Based on a perturbation analysis of an electromagnetic field in the presence of a flash ionisation, we showed that radio beams from cyclotron maser emission are modulated when passing a flash ionisation like one from a lightning. We presented a 'recipe for observers' in order to search for such lightning fingerprints in cyclotron maser emissions signatures.
Our team has developed a kinetic gas-chemistry (STAND2015) that allows to study a wide range of temperatures for lightning and life in planetary atmospheres. STAND2015 has been used to demonstrate that cosmic rays may open chemical paths leading to the formation of complex biomolecules. STAND2015 was used to predict the observation of the HCN molecule on the exoplanet HAT-P-11b as result of lightning, and the chemical effect of lightning in the early Earth atmosphere.
Our team is a major driver for detailed cloud modelling in 3D radiative global circulation model based on our expertise in kinetic cloud formation. Together with our collaborators, we presented the first 3D atmosphere model that consistently predicts cloud properties for extrasolar planets. This technology jump was applied to the highly irradiated planet HD189733b which for the first time allowed to predict dynamic cloud structures based on detailed modelling of cloud formation processes. We were able to manifest that the local velocity fields in extrasolar planets are large enough to ionised cloud particles and support locally high gas-ionisation through Alfven ionisation. The model results will allow us to study where in the atmosphere of HD18977b lightning or other charge processes can occur.
The ERC starting grant allowed our team to pursue high-risk research in several research fields (lightning, lightning chemistry, atmospheric ionisation, 3D cloud-forming globally circulating atmospheres) which else-wise would have been impossible. We believe to have achieved real breakthroughs in many if of not all projects that we carried out.
We demonstrated that cloud particles can easily charge by collisions in turbulent gases, due to cosmic rays and high-energy radiation, and due to the adsorption of thermal electrons from the gas phase. Cloud particles are not always directly ionised. An increase of the gas-ionisation (like during lightning or cosmic ray ionisation) leads indirectly to cloud particle ionisation.
We investigated the electrostatic and magnetic behaviour of atmospheres of brown dwarfs and exoplanets. We showed magnetic coupling of a substantial atmosphere volume is possible. Combined with a strong magnetic field (typically 1000G for brown dwarfs), a chromosphere and aurorae could form as suggested by radio and X-ray observations of brown dwarfs. Cosmic ray ionisation and discharge processes in clouds will increase the local pool of free electrons in the gas. This work lead to the VLT/HAWKI mini survey for late T-dwarfs and a LOFAR mini-survey for the nearest brown dwarfs.
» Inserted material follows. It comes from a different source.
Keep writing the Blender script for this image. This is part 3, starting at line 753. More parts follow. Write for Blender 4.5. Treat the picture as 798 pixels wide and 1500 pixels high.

A statistical study of lightning climatology on Earth and in the solar system allowed us to make first extrapolation for lightning rates in different extrasolar environments. The resultant statistics emphasise that the lighting measurements are very incomplete for all planets and highly under-determined for Saturn, Jupiter, Uranus and Venus because lightning inside clouds is very difficult to observe.
Based on a perturbation analysis of an electromagnetic field in the presence of a flash ionisation, we showed that radio beams from cyclotron maser emission are modulated when passing a flash ionisation like one from a lightning. We presented a 'recipe for observers' in order to search for such lightning fingerprints in cyclotron maser emissions signatures.
Our team has developed a kinetic gas-chemistry (STAND2015) that allows to study a wide range of temperatures for lightning and life in planetary atmospheres. STAND2015 has been used to demonstrate that cosmic rays may open chemical paths leading to the formation of complex biomolecules. STAND2015 was used to predict the observation of the HCN molecule on the exoplanet HAT-P-11b as result of lightning, and the chemical effect of lightning in the early Earth atmosphere.
Our team is a major driver for detailed cloud modelling in 3D radiative global circulation model based on our expertise in kinetic cloud formation. Together with our collaborators, we presented the first 3D atmosphere model that consistently predicts cloud properties for extrasolar planets. This technology jump was applied to the highly irradiated planet HD189733b which for the first time allowed to predict dynamic cloud structures based on detailed modelling of cloud formation processes. We were able to manifest that the local velocity fields in extrasolar planets are large enough to ionised cloud particles and support locally high gas-ionisation through Alfven ionisation. The model results will allow us to study where in the atmosphere of HD18977b lightning or other charge processes can occur.
The ERC starting grant allowed our team to pursue high-risk research in several research fields (lightning, lightning chemistry, atmospheric ionisation, 3D cloud-forming globally circulating atmospheres) which else-wise would have been impossible. We believe to have achieved real breakthroughs in many if of not all projects that we carried out.